Cette importance du scénario ne semble pas cependant influencer l’écriture du film qui semble plutôt être porté par le désir de mettre en scène, de s’inscrire dans le cinéma, davantage encore que dans WWW où ce désir de cinéma s’affiche presque dans une approche ludique. Tu pousses à l’extrême l’envie d’un édifice construit autour du style.
Exactement, la mise en scène doit être aussi forte, belle et sensible. Pas une beauté pour la beauté elle-même, ça ce n’est pas intéressant. Mais que la mise en scène prend en charge l’ensemble, sa cohérence, traduire cette vision du monde et des êtres par la force de l’invisible. Le cinéma qui est l’art du « visible » par excellence devient intéressant quand il atteint cette force de l’invisible et parle à notre inconscient, procure un plaisir et une émotion que seule la musique égale. La suite des plans, le mouvement des acteurs et des éléments du monde dans un cadre, les bruits, les sons, les musiques créent « un monde qui se substitue à notre regard »…N’est-ce pas !!!Bien sûr les dialogues, l’histoire, les personnages mais s’il n’y a pas ça, pour moi, c‘est même pas la peine de faire un film. Car dans beaucoup de films, il n’y a pas de cinéma
Le travail de l’image donne au film une dimension picturale indéniable ; les plans larges sont de véritables tableaux de peinture. Comment tu as mené ce travail avec ton directeur de photo pour obtenir ce rendu de la couleur qui est presque du noir et blanc…
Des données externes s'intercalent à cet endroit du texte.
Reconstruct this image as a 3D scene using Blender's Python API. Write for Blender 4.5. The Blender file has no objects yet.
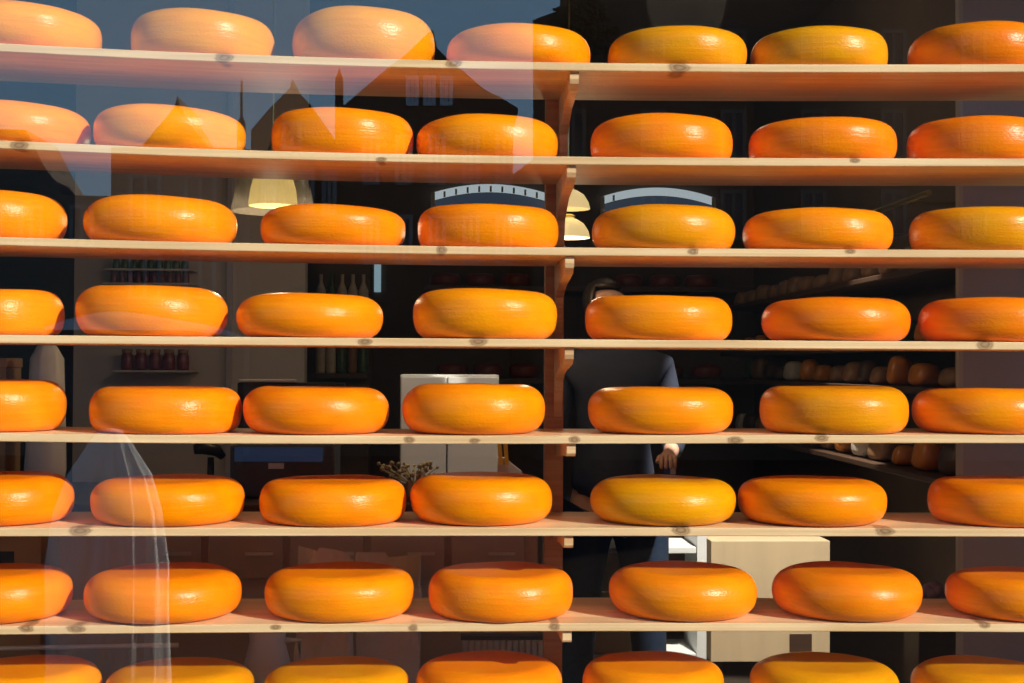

Nous avons déjà travaillé ensemble lors de mes courts métrages, ça aide, on se comprend. Il comprend l’image que je veux et nous partageons le même désir du cinéma, c’est vrai aussi avec les acteurs ou l’ingénieur de son. Se nourrir de ce que je leur donne pour qu’ils créent. L’essentiel de l’image sur « Mort à vendre » c’est cette superbe lumière d’hiver, presque unique à Tétouan et comment la ville et la nature autour la prend et la reflète. Le gris vert bleu est la tonalité du film. La caméra devait regarder la ville comme le visage d’un acteur.